Vous évoquez souvent la nécessité de changer de modèle économique. Que faut-il concrètement pour y parvenir ?
P.J. : Un modèle économique ne se décrète pas, il se co-construit. Si nous ne partageons pas une vision commune pour notre territoire, nous nous limiterons à des déclarations d’intention sans impact concret. Il faut que les acteurs économiques, sociaux et politiques travaillent ensemble pour définir un cap clair et réaliste. Nous devons déterminer les axes de développement prioritaires et mobiliser les moyens nécessaires pour y parvenir.
La formation et l’innovation au cœur de la relance
Comment la CCIM s’adapte-t-elle aux besoins de formation et d’innovation ?
P.J. : Depuis six ans, nous avons profondément remanié notre offre de formation pour mieux répondre aux attentes du territoire. Nous avons supprimé des formations obsolètes et en avons créé de nouvelles en fonction des besoins des entreprises. Mais nous nous heurtons à des contraintes financières importantes. La réforme du financement de l’apprentissage a rendu certaines formations non rentables, ce qui complique leur maintien.
Nous travaillons également sur le financement des entreprises innovantes et des start-ups locales. Nous réfléchissons à la mise en place d’un fonds d’amorçage et d’un fonds d’investissement pour permettre à ceux qui n’ont pas les moyens de lancer leur activité d’accéder à un soutien financier.
Comment la CCIM compte-t-elle faire face à la baisse de ses ressources ?
P.J. : Entre 2017 et 2024, nous avons perdu plus de 4 millions d’euros de recettes, soit une diminution de 40 % de nos ressources. Cette baisse est due à la réduction des impôts de production décidée par l’État, qui impacte directement la taxe affectée aux Chambres de commerce et d’industrie. Nous devons donc faire plus avec moins, ce qui nous oblige à prioriser nos actions.
Nous explorons des partenariats avec les acteurs économiques privés, mais aussi avec les collectivités locales comme la CTM et les EPCI. Nous avons déjà des conventions en place avec la Cacem, l’Espace Sud et Cap Nord, et nous devons approfondir ces coopérations pour continuer à apporter un accompagnement efficace aux entreprises.

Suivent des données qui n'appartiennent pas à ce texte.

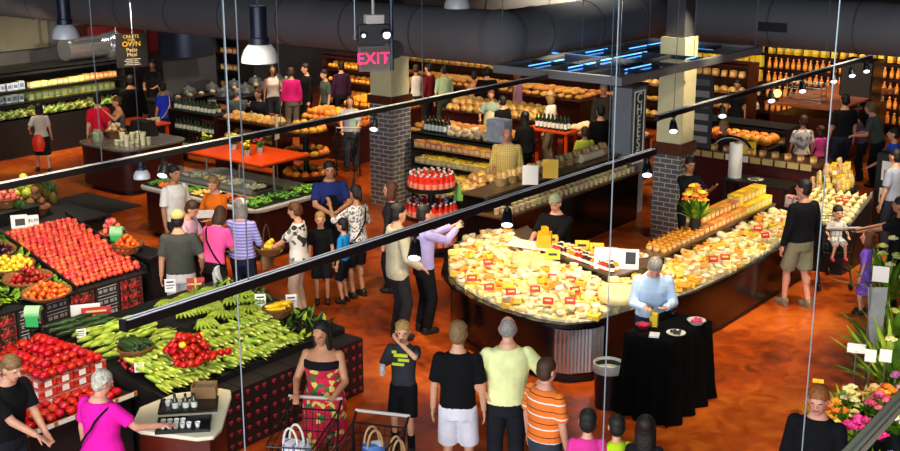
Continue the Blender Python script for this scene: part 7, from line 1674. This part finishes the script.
shelving('jar_shelves', 'low dark shelves of white jars before the grocery shelves', 'shelves', 27.6, 28.1, 11.2 - .9 + 1.6, 15.5, (.3, .7, 1.1), 'x', blk, 1.45, light=4) if False else None
shelving('end_shelves', 'lit shelves of red and orange goods at the far right edge', 'shelves', 28.6, 29.2, 5.2, 7.7, (.3, .7, 1.1, 1.5), 'x', brown, 1.95, light=GLOW)
for i, z in enumerate((.3, .7, 1.1, 1.5)): row((ORPK, BOTO, YB, ORPK)[i], (28.75, 5.3, z), (28.75, 7.6, z), 14, 'orange or yellow pack on the ' + ORD[i] + ' shelf at the far right edge', 'goods on the end shelves')
p = at(862, 60, 2.15); t = thing('dark_cabinet', 'tall black cabinet behind the man in jeans', 'cabinet', (p.x - .2, p.y - .35, 0)); MB().b2(0, .7, 0, .75, 0, 2.15).build('carcass', black_g, t); MB().b2(-.015, 0, .03, .72, .05, 2.1).build('door', blk, t); MB().b2(-.04, -.015, .62, .65, .9, 1.3).build('handle', steel, t)
# ---- flower stand
t = thing('flower_stand', 'black stepped flower stand in the lower right corner', 'display stand', (10.9, 2.5, 0)); MB().b2(0, 3.7, 0, 1.15, 0, .30).build('low_step', blk, t); MB().b2(0.3, 3.7, .0, .55, .30, .52).build('high_step', blk, t)
FL = [((838, 388), ['f0a020', 'f07a1c'], 'orange-yellow', 15, .12), ((852, 378), ['f0e088', 'f4ecb0'], 'pale yellow', 16, .14), ((872, 374), ['f0a070', 'f0b888'], 'peach', 16, .14), ((889, 384), ['f08a1c', 'd82c1c', 'f0c02c'], 'orange and red', 18, .14), ((866, 416), ['e81c88', 'f03ca0', 'd01878'], 'hot pink', 26, .2), ((838, 408), ['e8c85a', 'd8d8a0'], 'cream and green', 8, .14), ((893, 446), ['7a86d8', '9aa4e8'], 'pale blue', 15, .16), ((880, 440), ['8a5ac0', 'e8e0f0'], 'purple and white', 12, .14), ((880, 392), ['c83c6a', 'e06a8a'], 'rose red', 12, .13), ((898, 366), ['b05a9a', 'e0a0c0'], 'mauve', 10, .14), ((898, 410), ['f0f0e0', 'c8d870'], 'white and lime', 12, .14)]
for k, ((x, y), cols, nm, n, r) in enumerate(FL):
    p = at(x, y, .78)
    z0 = .30 if p.y > 3.05 else .52
    if p.x < 10.9 or p.x > 14.6 or p.y < 2.5 or p.y > 3.65: z0 = .0
    if z0 == 0: z0 = .0
    bouquet('bucket of ' + nm + ' flowers in the lower right flower display', (p.x, p.y, z0), cols, n, r, .26 if z0 > .2 else .5, big=1.25)
for k, (x, y, nm) in enumerate(((890, 262, 'tall greenery with pale yellow blooms at the right edge'), (893, 318, 'broad green foliage plant below the pale yellow blooms'), (897, 345, 'dark green leafy plant at the right edge above the bouquets'))):
    p = at(x, y, .8); bouquet(nm, (p.x, p.y, 0), ['eef0a0', 'd8e070'], (9, 3, 2)[k], .26, .95, big=1.6)
def stake_card(label, px_, py_, z, w, h, tl=.2):
    p = at(px_, py_, z); t = card(label, (p.x, p.y, z), w, h, yc if 'yellow' in label else whtc, tl, stand_=False); MB().cone((0, 0.01, 0.02), (0, .01, -z), .008, .008, 6).build('stake', steel, t); return t
stake_card('white square card on a stake before the tall greenery', 880, 282, 1.0, .2, .2); stake_card('white card lying tilted by the flower buckets', 856, 353, .72, .2, .11, .6); stake_card('small white tag card right of the tilted card', 885, 362, .75, .13, .14, .3); stake_card('grey-white tag card with a wire loop beside it', 870, 362, .75, .12, .14, .3)
t = stake_card('small yellow card on the floor side of the flower buckets', 818, 383, .5, .12, .05, .9)
p = at(876, 340, .62); t = thing('plastic_sleeve', 'long grey clear plastic flower sleeve hanging from a stand', 'plastic sleeve', (p.x, p.y, .5)); 
R_ = rad(-52); MB().prism([(-.07, 0), (.06, 0), (.06, .01), (-.07, .01)], 0, .75, [(-.12, .1), (.12, .1), (.12, .11), (-.12, .11)]).build('sleeve', mat('sleeve_clear', '9aa0a6', .15, alpha=.75, noise=.2), t, None, R_); MB().cone((0, .1, -.5), (0, .12, .8), .012, .012, 8).build('stand_pole', steel, t)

Vers une relance économique collective
Un dernier mot ?
P.J. : L’économie martiniquaise a besoin d’un nouveau souffle. Il faut que tous les acteurs se mobilisent et travaillent ensemble à une vision de développement ambitieuse et durable pour notre territoire. Si nous voulons éviter un déclin économique et social, nous devons transformer cette crise en opportunité et passer de la parole aux actes.